Bilibili Data Center Migration: Planning, Execution, and Lessons Learned
Bilibili’s 18‑month, multi‑regional data‑center migration moved tens of thousands of servers using a high‑frequency rolling strategy, combining meticulous planning, cross‑team coordination, automated rack placement and rigorous checklists to achieve significant cost savings, higher utilization, improved stability and greener operations.
The article presents a comprehensive case study of Bilibili's data‑center relocation project, which spanned 18 months across multiple regions in the Yangtze River Delta and involved moving tens of thousands of servers and networking devices to a new, more advanced facility.
Motivated by rapid business growth, the original data center had become outdated, saturated, and costly. To support multi‑active deployment, improve resource utilization, and enhance operational stability, Bilibili adopted a high‑frequency, rolling migration strategy that balances continuous service with efficient relocation.
The migration was the most complex and largest‑scale data‑center move in Bilibili's history, involving four source sites and covering nearly all online and offline services. Major challenges included large scale, long project duration, intricate scheduling, extensive coordination among dozens of teams (system, resource operations, infrastructure, procurement, business units, vendors), and strict efficiency requirements.
Key project management difficulties were highlighted: coordinating external processes such as customs clearance and logistics, aligning internal business shutdown and startup windows, and ensuring seamless handover of equipment.

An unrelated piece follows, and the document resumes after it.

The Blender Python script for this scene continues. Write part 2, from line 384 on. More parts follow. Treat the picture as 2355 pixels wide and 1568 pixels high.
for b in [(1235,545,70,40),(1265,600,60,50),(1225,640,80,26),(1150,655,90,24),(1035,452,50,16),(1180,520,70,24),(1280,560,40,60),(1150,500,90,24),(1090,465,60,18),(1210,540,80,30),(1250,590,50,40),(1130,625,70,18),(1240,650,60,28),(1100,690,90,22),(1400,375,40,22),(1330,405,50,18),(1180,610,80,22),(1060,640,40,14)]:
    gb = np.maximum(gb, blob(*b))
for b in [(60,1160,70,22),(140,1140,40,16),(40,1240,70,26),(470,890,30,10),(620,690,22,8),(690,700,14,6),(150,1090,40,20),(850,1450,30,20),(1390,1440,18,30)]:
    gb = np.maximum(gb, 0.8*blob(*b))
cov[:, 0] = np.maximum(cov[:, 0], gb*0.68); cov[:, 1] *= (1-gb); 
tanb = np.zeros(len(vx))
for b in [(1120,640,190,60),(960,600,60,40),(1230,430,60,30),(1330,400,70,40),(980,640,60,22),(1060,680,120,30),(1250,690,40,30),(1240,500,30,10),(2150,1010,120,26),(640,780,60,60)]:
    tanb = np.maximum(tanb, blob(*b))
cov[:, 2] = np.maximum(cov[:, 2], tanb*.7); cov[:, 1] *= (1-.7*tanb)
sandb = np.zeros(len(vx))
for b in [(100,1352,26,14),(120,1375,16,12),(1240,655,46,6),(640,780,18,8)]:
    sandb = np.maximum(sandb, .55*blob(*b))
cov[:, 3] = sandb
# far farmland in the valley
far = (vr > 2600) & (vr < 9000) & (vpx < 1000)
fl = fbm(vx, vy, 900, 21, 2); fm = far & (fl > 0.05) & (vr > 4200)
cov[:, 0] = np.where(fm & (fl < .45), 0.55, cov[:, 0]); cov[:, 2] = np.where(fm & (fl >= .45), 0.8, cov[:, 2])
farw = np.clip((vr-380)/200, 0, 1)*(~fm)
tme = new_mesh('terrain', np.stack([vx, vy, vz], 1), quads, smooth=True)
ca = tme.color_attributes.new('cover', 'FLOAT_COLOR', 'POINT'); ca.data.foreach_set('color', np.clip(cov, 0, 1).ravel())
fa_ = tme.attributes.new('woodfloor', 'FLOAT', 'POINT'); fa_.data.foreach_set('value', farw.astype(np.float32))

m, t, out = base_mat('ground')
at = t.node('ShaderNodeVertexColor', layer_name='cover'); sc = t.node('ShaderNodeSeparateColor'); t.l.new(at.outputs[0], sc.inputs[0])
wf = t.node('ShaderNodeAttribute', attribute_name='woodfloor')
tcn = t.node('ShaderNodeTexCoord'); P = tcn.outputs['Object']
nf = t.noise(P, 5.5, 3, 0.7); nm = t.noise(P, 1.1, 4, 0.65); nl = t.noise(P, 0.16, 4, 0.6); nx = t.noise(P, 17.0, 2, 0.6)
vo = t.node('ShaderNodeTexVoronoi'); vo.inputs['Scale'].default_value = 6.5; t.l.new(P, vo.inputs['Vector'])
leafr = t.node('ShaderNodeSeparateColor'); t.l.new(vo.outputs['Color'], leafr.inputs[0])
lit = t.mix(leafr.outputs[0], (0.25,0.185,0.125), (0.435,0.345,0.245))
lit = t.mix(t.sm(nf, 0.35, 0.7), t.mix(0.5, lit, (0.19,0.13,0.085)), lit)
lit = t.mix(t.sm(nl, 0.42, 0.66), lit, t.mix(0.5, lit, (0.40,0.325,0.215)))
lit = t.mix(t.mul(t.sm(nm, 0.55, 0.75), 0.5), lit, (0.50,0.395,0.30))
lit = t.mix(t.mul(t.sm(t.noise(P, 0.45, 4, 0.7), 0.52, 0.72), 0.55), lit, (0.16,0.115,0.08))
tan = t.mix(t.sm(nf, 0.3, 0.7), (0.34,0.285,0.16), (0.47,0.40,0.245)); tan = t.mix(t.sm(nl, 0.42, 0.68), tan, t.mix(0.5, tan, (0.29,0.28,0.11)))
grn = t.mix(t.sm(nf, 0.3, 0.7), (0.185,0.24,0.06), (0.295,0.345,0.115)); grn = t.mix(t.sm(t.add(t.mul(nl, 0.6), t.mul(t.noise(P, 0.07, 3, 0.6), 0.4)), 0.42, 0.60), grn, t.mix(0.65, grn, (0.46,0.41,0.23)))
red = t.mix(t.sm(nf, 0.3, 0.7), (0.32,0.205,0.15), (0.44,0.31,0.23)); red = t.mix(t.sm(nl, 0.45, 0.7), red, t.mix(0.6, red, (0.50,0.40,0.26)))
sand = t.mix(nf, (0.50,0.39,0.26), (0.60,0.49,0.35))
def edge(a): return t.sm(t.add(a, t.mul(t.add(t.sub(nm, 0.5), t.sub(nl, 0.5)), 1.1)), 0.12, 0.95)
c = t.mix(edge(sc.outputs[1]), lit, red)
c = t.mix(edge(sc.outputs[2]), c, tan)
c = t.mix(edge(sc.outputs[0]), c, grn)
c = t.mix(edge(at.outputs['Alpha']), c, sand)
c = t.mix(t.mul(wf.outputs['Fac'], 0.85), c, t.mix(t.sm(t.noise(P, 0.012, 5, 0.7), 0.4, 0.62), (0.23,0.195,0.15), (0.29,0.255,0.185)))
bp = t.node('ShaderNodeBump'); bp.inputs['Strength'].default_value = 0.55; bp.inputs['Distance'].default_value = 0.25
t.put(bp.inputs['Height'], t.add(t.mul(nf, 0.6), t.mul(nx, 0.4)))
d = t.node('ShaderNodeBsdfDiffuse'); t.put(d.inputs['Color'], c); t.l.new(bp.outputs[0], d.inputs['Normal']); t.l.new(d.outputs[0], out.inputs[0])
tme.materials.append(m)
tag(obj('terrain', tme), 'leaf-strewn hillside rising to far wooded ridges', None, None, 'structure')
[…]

Weekly migration batches moved over 500 devices on average, with peak batches exceeding 1,700 units, demanding meticulous technical planning and rapid post‑migration handover within three days.
The overall migration plan comprised three major components: project evaluation, a detailed overall schedule, and pre‑migration preparations. Evaluation covered current infrastructure status, cost‑benefit analysis, and risk assessment, concluding that the move would yield significant cost savings, improved PUE, and higher server utilization.
Pre‑migration steps included inventorying all equipment, selecting qualified moving vendors, designing the new data‑center layout (rack placement, power density, network port allocation), and establishing dedicated inter‑site links to meet bandwidth and latency requirements for both online and offline workloads.
During execution, the team implemented automated rack‑placement algorithms, standardized IP configuration, and automated workflows to reduce manual errors. Physical migration emphasized safety, logistics planning, labeling, and insurance for high‑value assets. Post‑migration, consistency checks verified BIOS/BMC settings, OS configurations, and business‑specific customizations.
A detailed checklist guided each phase—from demand confirmation, vendor selection, and plan approval to on‑site inspection, labeling, packaging, rack‑up, power‑on testing, and final acceptance. The checklist ensured that no step was omitted and facilitated smooth handover.
In the concluding outlook, the new data center aligns with China’s “dual‑carbon” goals, featuring greener, energy‑efficient designs that lower overall PUE and reduce carbon emissions. Operational metrics improved markedly: CPU utilization rose from ~25% to >35%, network architecture upgrades enhanced transmission efficiency, and systematic hardware refreshes reduced failure rates. The migration also enabled a thorough cleanup of legacy services and data.
Overall, the project demonstrates how systematic planning, cross‑departmental coordination, automation, and rigorous risk management can successfully execute large‑scale infrastructure migrations while delivering cost savings, performance gains, and environmental benefits.